6. Competing perspectives and risks to watch

Advocates for research emphasize the need to understand risks and technical feasibility [2]. Critics and activist sources in the provided results frame geoengineering as an ongoing or clandestine practice and warn of environmental harm, though these sources (e.g., Geoengineering Watch, Activist Post) are advocacy outlets raising alarm and claims about “spraying” that the other, scientific and regulatory documents do not substantiate [4] [5] [6]. Policymakers must weigh scientific uncertainty, transboundary impacts, and public consent — an argument underscored by EPA’s call for research that includes human‑health and international engagement considerations [1].

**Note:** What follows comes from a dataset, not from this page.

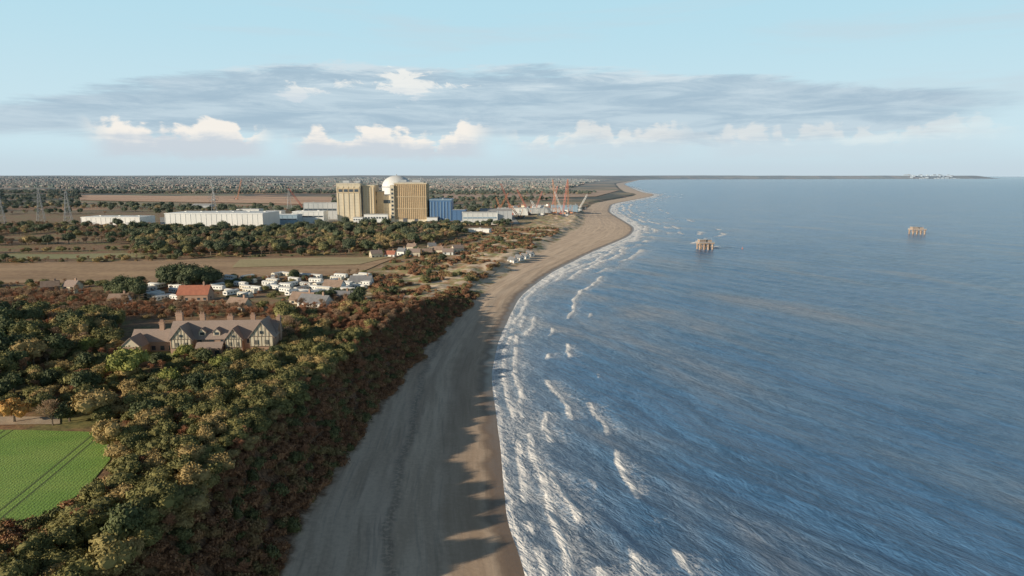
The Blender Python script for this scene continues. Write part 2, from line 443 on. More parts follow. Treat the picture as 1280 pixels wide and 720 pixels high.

7. What to expect next in governance

Expect policy development rather than a sudden treaty: national regulators (environmental and aviation authorities) are likely to refine reporting, permitting, and risk‑assessment requirements; research funders and interagency plans will shape domestic research programs; and academic findings demonstrating operational feasibility will increase calls for international discussion even if not yet producing binding global rules [1] [2]. The available sources show evolving domestic attention and scientific impetus but do not indicate a consolidated international regulatory regime at this time [1] [2].

Limitations: this analysis uses only the supplied sources and therefore does not include other international drafts, ICAO deliberations, UN instrument developments, or national laws outside those cited; available sources do not mention a single global treaty specifically governing airplane‑based geoengineering [1] [2].